Even the beleaguered Sydney Speedway has been getting its act together with strong crowds and good racing across their summer Speedweek thanks to the efforts of Garry Wilmington and his team, while up in Queensland there’s been strong representation at Toowoomba’s track despite Archefield’s recent demise.
We’ve written on these pages before that it remains Australia’s most attended sport no one knows about and nothing in the last few weeks has dissuaded that notion.
Unfortunately for all these steps forward, Speedway continues to find ways to regress by just being stuck in their old predictable ways.
Just when you think there’s some progressive thinking and opportunity for growth, old habits kick in and the sport as a whole takes a step back.
Missing this opportunity comes at the right time to take advantage of the platform that was on offer here.
Why the 7plus platform is a winner and no, this isn’t an ad..
The Seven network are going hard on their streaming platform and the results this summer have been phenomenal for the broadcaster.
The network has reported they’ve added more than 100,000 new users since the start of the current Border-Gavaskar test series, with a 230% jump in viewership to more than 2.2 million people tuning in via the digital offering across the series to date.
All of Seven’s Big Bash games – where ratings are up 30% – are on the app and in 2025 all of Seven’s AFL games will also be available digitally for the first time. It is becoming their #1 destination for live sport and they are pushing it harder than their main free-to-air channels.
The Title would have enjoyed crossover coverage with the Meguiar’s Bathurst 12 Hour coverage, also to be shown on the screens of Seven which would have offered legitimate lead in content for a motorsport centric audience of over half a million. Why would you opt out of that?
I’m not going to name names or throw stones at the decision makers here, that’s not the point and quite frankly I don’t really care.
And I’ll emphasize that I genuinely have no issue with Clay-Per-View; it has an audience and regular subscriber base that genuinely adds revenue to the back-end of the sport which is important, though I remain blown away people pay for one race meeting the same price you do for a month of Kayo.
It has a place – but the Australian Sprintcar Championship, what should be the gold standard and premier event on the calendar – is not it.
History has a precedent..
Frankly, this is nothing but another short-sighted call from an element of motorsport that routinely lacks a progressive and forward-thinking approach to being anything other than a disparate array of state-level competitions that occasionally come together for a big national event like the title.
And as long as they operate like that it’s not going anywhere beyond where it is now and history backs that up.

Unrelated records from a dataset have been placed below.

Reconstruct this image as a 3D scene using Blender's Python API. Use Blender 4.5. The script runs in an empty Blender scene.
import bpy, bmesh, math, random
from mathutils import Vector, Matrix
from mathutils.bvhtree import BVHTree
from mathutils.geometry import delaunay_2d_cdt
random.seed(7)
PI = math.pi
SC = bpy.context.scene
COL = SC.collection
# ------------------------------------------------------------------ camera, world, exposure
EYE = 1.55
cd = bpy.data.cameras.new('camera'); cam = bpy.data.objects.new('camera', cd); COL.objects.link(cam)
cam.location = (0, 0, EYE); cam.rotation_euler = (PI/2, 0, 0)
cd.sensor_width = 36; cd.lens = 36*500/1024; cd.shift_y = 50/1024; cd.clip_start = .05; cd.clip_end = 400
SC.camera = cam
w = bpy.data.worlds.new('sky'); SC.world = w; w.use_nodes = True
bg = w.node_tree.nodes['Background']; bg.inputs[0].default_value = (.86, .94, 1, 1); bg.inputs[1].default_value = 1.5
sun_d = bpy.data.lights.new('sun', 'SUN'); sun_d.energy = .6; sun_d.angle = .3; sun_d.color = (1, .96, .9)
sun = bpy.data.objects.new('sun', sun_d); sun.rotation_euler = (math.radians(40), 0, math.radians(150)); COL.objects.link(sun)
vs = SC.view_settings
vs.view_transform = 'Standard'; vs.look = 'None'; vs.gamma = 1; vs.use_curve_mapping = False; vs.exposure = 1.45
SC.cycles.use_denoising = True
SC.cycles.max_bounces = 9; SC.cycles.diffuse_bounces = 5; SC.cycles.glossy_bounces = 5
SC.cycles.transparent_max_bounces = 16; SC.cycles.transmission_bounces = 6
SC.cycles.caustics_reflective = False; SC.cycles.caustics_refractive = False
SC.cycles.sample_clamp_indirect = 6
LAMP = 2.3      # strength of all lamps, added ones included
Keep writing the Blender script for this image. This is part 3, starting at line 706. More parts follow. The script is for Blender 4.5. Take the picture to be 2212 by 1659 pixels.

Back in 1996, competitors within Australian Touring Car Racing realised they needed to think outside the box to grow their sport beyond what it had become and especially where it had plateaued.
Growth takes risks and in that scenario the risk was a guy called Tony Cochrane and a deal with Channel 10. The rest is history.
I genuinely believe Sprintcar racing close to that point.
Without taking opportunities and risks – yes, even at the risk of some short-term revenue – it’s never going to be more than what it is. But it’s hard to be surprised at this development, really.
If you ever wonder why there isn’t a national Sprintcar series, despite the fact that the available competitor and crowd base would instantly make it one of Australia’s largest in any form of the sport, dirt track or otherwise, this is why.
Someone once told me that if you take one step back for every step forward, you’re just treading water.
Welcome to Sprint Car racing.
Going 100mph and with all the associated thrills and spills – but apparently still standing absolutely still.